Ich denke Mailfence geht als Mailprovider in Ordnung, existiert schon lange und hat sich auch dem Datenschutz und der Privatsphäre verschrieben.
Allerdings macht der bei Thunderbird beworben Freetarif von Mailfence keinen Sinn, weil der garnicht mit IMAP/POP abgerufen werden und man dort auch keine eigene Domain verwenden kann.
Erst der Bezahltarif ab 2,50 €/Monat ist mit IMAP/POP nutzbar und auch mit einer eigenen Domain möglich. Hierzulande die günstigste Domainendung wäre eine de Domain. Ob man die für 15 $ bei gandi.net registriert oder eine für 3,36 € bei febas.de (um mal die zumindest mir bekannten oberen und unteren Preisgrenzen einer de Domain zu benennen) oder irgendwo dazwischen, bei einem anderen Domainhoster, kann jeder für sich selbst entscheiden. Hauptsache der Domainhoster bietet die Bearbeitung der DNS/MX Einträge an, damit auch zwischen den Mailprovidern wechseln kann.

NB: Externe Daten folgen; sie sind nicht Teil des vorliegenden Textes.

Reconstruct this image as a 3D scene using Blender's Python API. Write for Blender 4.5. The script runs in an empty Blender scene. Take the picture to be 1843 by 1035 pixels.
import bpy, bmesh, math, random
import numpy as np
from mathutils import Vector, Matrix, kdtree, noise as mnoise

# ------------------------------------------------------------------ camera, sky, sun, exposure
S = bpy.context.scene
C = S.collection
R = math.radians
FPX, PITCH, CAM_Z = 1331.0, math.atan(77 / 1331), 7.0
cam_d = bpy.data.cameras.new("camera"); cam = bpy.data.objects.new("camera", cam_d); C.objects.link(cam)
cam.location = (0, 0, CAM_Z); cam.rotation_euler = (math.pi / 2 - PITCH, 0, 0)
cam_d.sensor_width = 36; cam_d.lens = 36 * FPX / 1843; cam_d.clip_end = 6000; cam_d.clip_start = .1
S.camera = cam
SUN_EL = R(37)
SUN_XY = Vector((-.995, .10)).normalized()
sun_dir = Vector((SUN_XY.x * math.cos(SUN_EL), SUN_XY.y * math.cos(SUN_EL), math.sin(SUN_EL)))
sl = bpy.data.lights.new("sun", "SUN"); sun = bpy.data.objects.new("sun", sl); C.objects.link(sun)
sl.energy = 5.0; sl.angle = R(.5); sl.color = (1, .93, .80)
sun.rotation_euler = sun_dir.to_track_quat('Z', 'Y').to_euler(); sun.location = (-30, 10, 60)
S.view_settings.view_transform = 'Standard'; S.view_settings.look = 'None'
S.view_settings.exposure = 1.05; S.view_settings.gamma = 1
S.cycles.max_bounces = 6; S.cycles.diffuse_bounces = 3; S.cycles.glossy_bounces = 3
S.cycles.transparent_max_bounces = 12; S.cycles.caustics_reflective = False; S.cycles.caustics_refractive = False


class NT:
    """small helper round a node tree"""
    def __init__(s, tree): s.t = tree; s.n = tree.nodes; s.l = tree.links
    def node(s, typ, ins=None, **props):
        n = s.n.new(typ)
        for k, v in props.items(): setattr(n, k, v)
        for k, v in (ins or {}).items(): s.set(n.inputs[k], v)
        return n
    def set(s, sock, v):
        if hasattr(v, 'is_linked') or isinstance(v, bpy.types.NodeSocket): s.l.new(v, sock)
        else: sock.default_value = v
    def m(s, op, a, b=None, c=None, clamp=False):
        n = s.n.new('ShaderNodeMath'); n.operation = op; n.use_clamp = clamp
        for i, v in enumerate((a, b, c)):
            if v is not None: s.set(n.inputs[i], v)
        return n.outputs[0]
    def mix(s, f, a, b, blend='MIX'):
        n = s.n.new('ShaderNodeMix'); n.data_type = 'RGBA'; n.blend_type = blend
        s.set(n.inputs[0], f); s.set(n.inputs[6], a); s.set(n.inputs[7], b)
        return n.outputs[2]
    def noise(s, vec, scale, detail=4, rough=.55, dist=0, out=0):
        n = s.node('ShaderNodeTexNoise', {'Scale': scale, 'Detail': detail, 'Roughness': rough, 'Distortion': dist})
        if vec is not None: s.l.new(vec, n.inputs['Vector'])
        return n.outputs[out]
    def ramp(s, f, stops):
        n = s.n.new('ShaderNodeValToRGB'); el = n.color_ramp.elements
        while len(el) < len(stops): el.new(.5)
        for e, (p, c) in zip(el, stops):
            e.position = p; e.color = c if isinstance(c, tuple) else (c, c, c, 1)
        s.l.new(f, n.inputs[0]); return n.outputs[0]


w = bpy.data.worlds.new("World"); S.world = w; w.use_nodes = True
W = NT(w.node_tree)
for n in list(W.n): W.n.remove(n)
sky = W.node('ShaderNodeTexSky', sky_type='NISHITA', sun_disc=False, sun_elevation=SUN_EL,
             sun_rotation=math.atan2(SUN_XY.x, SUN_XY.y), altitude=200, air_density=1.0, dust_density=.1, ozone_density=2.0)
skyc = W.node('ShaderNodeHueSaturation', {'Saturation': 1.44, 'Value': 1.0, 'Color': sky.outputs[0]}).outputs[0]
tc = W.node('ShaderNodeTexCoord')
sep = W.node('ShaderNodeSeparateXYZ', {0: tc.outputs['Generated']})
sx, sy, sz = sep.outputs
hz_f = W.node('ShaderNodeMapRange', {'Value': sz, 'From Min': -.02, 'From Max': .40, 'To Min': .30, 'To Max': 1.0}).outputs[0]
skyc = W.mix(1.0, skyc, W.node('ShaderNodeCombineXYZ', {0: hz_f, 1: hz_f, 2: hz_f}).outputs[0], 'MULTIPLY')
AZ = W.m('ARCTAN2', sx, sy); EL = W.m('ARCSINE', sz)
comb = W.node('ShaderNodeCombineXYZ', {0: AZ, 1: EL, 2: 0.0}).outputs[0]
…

Wenn du Mailanbieter suchst, die ihre Server in Europa haben und Datenschutz und Privatsphäre als Geschäftsmodell haben, hast du einige zur Auswahl.
Mailbox, Posteo, Tutanota, Proton, Runbox, Mailfence, Mail, Zoho, Infomaniak sind Anbieter, die ich mir angeschaut habe (siehe auch in dem Post https://www.kuketz-forum.de/t/mailworkflow-mit-email-und-dokumentenverschluesselung/2710).
Es kommt auf die Kriterien und Funktionsansprüche an.
- Eigene Domain soll möglich sein: Dann scheiden Posteo und die Freetarife von Tutanota, Mailfence, Proton, Infomaniak und der 1€ Tarif von Mailbox aus. Bei Mail ist zumindest das Verschicken über eine externe Adresse möglich.

- Die Nutzung von POP/IMAP soll möglich sein: Dann scheiden Tutanota und die Freetarife von Mailfence, Infomaniak, Zoho und Proton aus. Bei den Proton Bezahltarifen ist dies auch nur über eine Bridge möglich mit der einige Leute unzufrieden sind. Mit CardDav und Webdav müsste es ähnlich gelagert sein, habe ich aber nicht näher ausprobiert.

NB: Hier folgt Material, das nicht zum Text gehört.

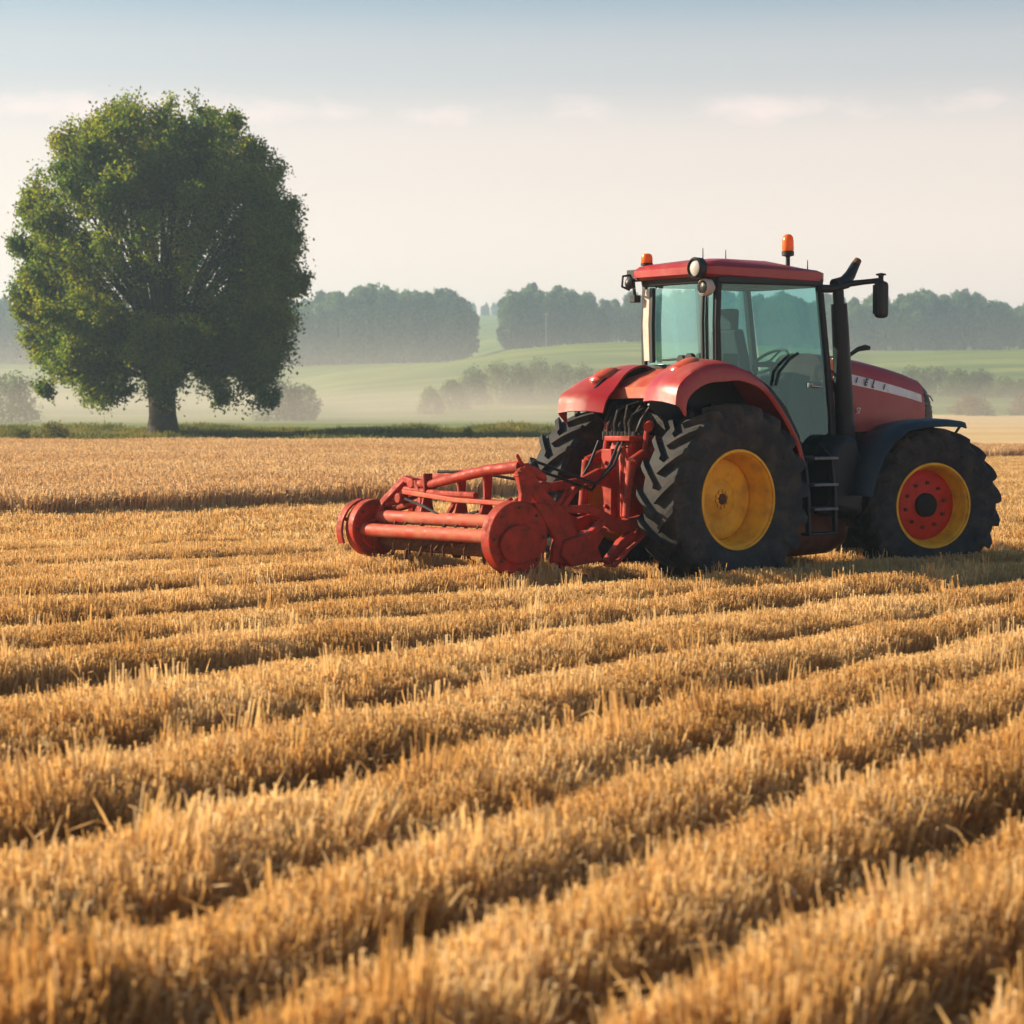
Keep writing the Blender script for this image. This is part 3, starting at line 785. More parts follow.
bush(1024, 395, 214, 36, 'pale bush at the right edge of the picture', me=PB)
GB = wood_tree_mesh('bush', 6, 3.4, 4200, .20, dome, M_weed, low=.02)
bush(52, 421, 90, 40, 'bright green bush in the weeds left of the solitary tree', me=GB)
for px, w, top in ((20, 34, 427), (250, 20, 428), (300, 26, 429), (345, 22, 427), (420, 26, 429), (468, 18, 426)):
    bush(px, top, 91, w, 'small weedy clump in the green strip at the field edge', 'weedy clumps at the field edge', GB)
for i, (px, D) in enumerate(((546, 535),)):
    pm = MB(); pm.tube([(0, 0, -1), (0, 0, 8.5)], [.14, .09], n=8); pm.box((-.7, -.06, 7.9), (.7, .06, 8.05))
    o = pm.build('utility_pole', M_cream, loc=(U_(px) * D, D, float(H(U_(px) * D, float(D)))))
    tag(o, 'thin pale pole in front of the small wood', 'pole')

exec_parts = []
# ------------------------------------------------------------------ tractor
T = empty('tractor', TR_O, TR_A)
tag(T, 'red farm tractor with yellow rims and glazed cab, seen from behind and its right side', 'tractor')

def tyre(Rr, W, rim_r, nlug, parent, side):
    mb = MB()
    h = W / 2
    prof = [(rim_r, -h * .72), (rim_r + .05, -h * .82), (rim_r + (Rr - rim_r) * .45, -h * .99), (Rr * .88, -h * .96), (Rr * .922, -h * .82), (Rr * .934, -h * .4), (Rr * .938, 0)]
    prof = prof + [(r, -y) for r, y in reversed(prof[:-1])]
    mb.lathe(prof, 'y', 72, closed=True)
    Rb = Rr * .915
    for sd in (-1, 1):
        for i in range(nlug):
            th0 = 2 * math.pi * (i + (0.5 if sd > 0 else 0)) / nlug
            st = [(0.04, 0.0, Rb + .008, Rr), (0.40, 0.10, Rb + .006, Rr), (0.78, 0.20, Rb - .02, Rr * .992), (0.985, 0.26, Rb - .06, Rr * .978), (1.05, 0.290, Rr * .80, Rr * .915), (1.022, 0.325, Rr * .71, Rr * .73)]
            vs = []
            for q, (s, dth, r0, r1) in enumerate(st):
                tw = (0.060 + 0.026 * s) / Rr * (1 if q < 4 else .8)
                for (rad, sg) in ((r0, -1), (r1, -.72), (r1, .72), (r0, 1)):
                    t = th0 - dth * 0.95 + sg * tw * .5
                    yy = sd * s * h
                    if q >= 4: yy = sd * h * (s - (0.0 if rad == r1 else 0.06))
                    vs.append((rad * math.cos(t), yy, rad * math.sin(t)))
            fs = []
            for q in range(len(st) - 1):
                for k in range(3):
                    a = q * 4 + k
                    fs.append((a, a + 1, a + 5, a + 4))
            fs.append((0, 1, 2, 3)); e = (len(st) - 1) * 4; fs.append((e + 3, e + 2, e + 1, e))
            mb.add(vs, fs)
    return mb.build('tyre', M_tyre, parent, smooth=30)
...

- Die Mails sollen auch im Ruhezustand verschlüsselt auf dem Server liegen können (Encrypted at rest): Hier scheiden Mailfence, Infomaniak, Runbox aus. Die anderen Anbieter lösen es auf unterschiedliche Weise.

  • Zoho.com spricht von " Ihre Daten werden in Fragmente aufgeteilt, und jedes Fragment wird dann weiter verschlüsselt, bevor es auf unseren Festplatten gespeichert wird. Die zur Verschlüsselung verwendeten Schlüssel werden mit höchster Sicherheit und Zuverlässigkeit verwaltet."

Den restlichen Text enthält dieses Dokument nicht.